> SUPPLIED RECORDS:
══════════
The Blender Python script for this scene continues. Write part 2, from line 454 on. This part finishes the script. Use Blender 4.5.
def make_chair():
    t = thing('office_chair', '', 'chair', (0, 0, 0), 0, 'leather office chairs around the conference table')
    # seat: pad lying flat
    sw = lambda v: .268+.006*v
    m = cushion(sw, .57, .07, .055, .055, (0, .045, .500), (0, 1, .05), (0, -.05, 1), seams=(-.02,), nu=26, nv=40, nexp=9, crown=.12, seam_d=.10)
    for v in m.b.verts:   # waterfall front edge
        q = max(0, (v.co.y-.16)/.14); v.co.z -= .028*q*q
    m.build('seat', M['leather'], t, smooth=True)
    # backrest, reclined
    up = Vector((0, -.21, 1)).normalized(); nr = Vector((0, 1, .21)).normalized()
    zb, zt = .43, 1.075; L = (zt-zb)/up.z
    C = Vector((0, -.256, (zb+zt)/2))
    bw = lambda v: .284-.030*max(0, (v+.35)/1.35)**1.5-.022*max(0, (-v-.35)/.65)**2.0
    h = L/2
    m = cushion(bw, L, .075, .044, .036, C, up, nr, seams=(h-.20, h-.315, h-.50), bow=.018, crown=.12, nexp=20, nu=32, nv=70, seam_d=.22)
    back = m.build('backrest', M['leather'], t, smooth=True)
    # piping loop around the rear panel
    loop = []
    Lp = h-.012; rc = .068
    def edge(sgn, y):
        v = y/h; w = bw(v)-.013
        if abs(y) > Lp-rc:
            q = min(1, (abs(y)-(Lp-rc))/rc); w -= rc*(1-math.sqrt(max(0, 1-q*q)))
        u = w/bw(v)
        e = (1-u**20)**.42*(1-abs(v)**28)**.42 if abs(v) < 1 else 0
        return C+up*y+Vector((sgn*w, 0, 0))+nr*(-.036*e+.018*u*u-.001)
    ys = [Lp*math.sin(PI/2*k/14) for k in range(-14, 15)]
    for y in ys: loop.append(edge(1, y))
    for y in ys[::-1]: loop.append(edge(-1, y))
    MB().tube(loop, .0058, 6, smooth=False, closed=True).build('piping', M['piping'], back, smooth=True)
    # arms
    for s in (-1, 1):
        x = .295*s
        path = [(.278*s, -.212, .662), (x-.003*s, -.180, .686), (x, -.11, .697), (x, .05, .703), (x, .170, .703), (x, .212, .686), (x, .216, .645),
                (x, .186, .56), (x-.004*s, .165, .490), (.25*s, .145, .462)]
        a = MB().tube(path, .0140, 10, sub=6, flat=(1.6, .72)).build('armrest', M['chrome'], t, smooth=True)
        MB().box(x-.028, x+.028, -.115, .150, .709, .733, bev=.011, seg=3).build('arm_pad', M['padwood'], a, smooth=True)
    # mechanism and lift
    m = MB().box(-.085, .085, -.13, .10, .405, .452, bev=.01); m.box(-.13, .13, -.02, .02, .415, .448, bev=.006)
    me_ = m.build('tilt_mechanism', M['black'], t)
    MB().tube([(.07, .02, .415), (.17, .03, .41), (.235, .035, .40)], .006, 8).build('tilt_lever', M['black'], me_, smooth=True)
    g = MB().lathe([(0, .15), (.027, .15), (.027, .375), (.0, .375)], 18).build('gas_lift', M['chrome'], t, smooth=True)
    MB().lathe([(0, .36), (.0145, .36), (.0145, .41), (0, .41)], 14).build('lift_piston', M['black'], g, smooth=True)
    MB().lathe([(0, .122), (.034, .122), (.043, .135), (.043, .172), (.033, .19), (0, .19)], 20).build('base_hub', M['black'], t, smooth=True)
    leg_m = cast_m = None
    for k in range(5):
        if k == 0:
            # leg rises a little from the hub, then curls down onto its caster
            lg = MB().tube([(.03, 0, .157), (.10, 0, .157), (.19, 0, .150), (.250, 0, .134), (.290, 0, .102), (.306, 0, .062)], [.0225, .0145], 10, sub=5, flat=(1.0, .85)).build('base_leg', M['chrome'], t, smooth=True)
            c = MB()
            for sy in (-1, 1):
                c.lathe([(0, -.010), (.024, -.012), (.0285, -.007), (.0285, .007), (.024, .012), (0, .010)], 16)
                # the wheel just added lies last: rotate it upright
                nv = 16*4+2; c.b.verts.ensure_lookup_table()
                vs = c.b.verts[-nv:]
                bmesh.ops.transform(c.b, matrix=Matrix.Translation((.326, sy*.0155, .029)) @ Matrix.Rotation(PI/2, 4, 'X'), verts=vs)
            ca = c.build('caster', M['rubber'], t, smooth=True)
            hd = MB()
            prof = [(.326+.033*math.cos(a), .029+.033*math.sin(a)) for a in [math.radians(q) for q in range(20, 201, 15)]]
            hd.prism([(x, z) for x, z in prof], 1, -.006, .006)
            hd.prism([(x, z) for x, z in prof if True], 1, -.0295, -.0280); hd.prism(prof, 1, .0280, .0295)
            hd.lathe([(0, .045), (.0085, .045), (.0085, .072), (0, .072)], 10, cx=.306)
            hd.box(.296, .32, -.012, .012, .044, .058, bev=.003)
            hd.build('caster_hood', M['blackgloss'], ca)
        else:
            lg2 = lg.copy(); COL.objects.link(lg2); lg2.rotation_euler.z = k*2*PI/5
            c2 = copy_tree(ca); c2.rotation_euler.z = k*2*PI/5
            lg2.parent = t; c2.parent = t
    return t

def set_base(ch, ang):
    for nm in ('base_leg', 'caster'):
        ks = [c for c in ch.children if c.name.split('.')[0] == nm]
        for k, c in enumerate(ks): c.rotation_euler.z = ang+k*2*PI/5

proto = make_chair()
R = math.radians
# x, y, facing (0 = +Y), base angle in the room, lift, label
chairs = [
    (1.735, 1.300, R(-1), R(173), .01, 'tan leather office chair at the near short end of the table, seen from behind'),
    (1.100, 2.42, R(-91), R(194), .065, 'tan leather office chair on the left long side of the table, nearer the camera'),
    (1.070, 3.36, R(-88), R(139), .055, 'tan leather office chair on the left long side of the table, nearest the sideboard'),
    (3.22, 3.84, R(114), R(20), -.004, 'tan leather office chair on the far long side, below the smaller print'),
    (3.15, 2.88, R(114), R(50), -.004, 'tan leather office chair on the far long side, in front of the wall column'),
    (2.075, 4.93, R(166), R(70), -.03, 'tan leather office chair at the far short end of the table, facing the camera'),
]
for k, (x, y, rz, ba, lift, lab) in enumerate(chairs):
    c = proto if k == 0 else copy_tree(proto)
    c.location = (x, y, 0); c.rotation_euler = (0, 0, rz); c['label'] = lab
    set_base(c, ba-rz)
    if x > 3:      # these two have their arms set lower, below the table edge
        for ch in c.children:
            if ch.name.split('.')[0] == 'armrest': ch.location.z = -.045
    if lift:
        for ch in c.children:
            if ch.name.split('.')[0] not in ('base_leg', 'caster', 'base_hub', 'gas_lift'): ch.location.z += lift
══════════
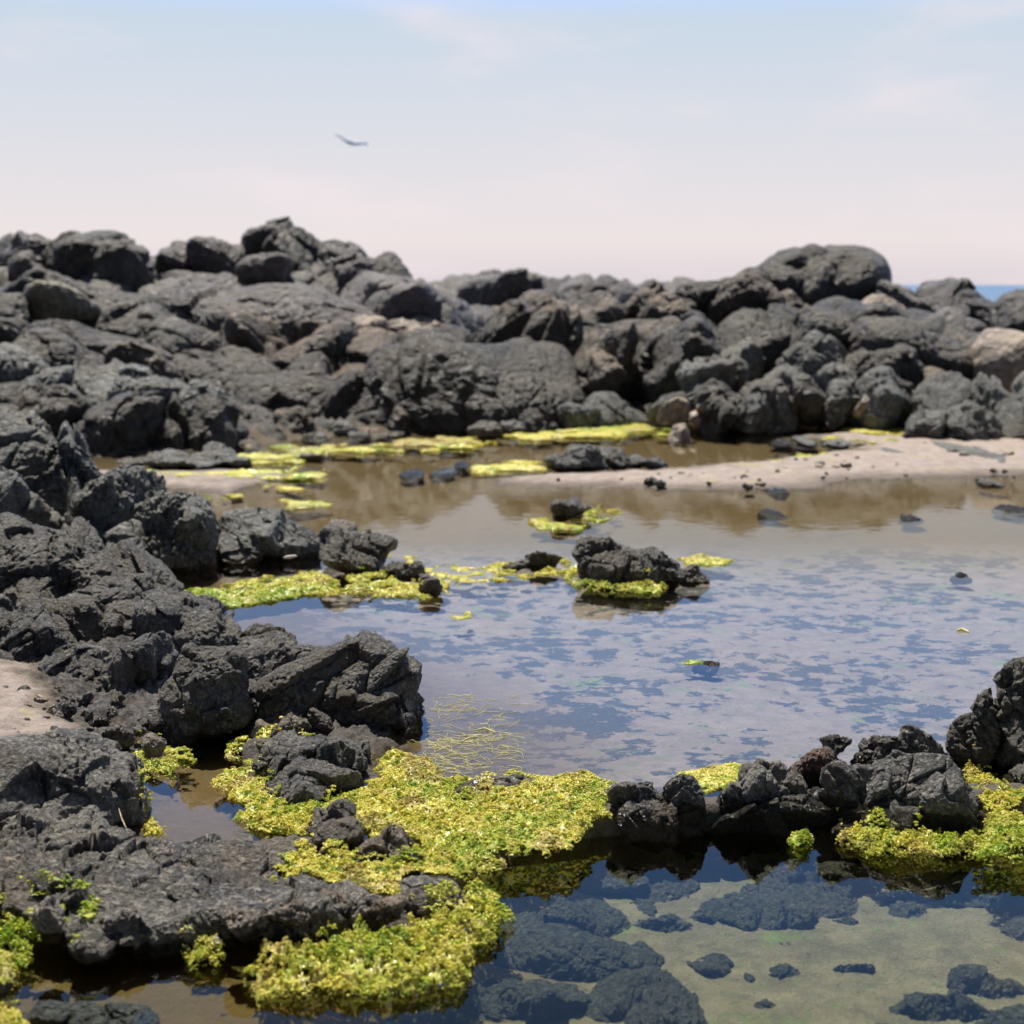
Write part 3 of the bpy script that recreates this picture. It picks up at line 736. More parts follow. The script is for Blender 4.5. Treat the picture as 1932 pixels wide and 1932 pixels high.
══════════
> TASK:
Copy each line from the data above that includes "part".

> SOLUTION FOR THIS EXERCISE:
The Blender Python script for this scene continues. Write part 2, from line 454 on. This part finishes the script. Use Blender 4.5.
Write part 3 of the bpy script that recreates this picture. It picks up at line 736. More parts follow. The script is for Blender 4.5. Treat the picture as 1932 pixels wide and 1932 pixels high.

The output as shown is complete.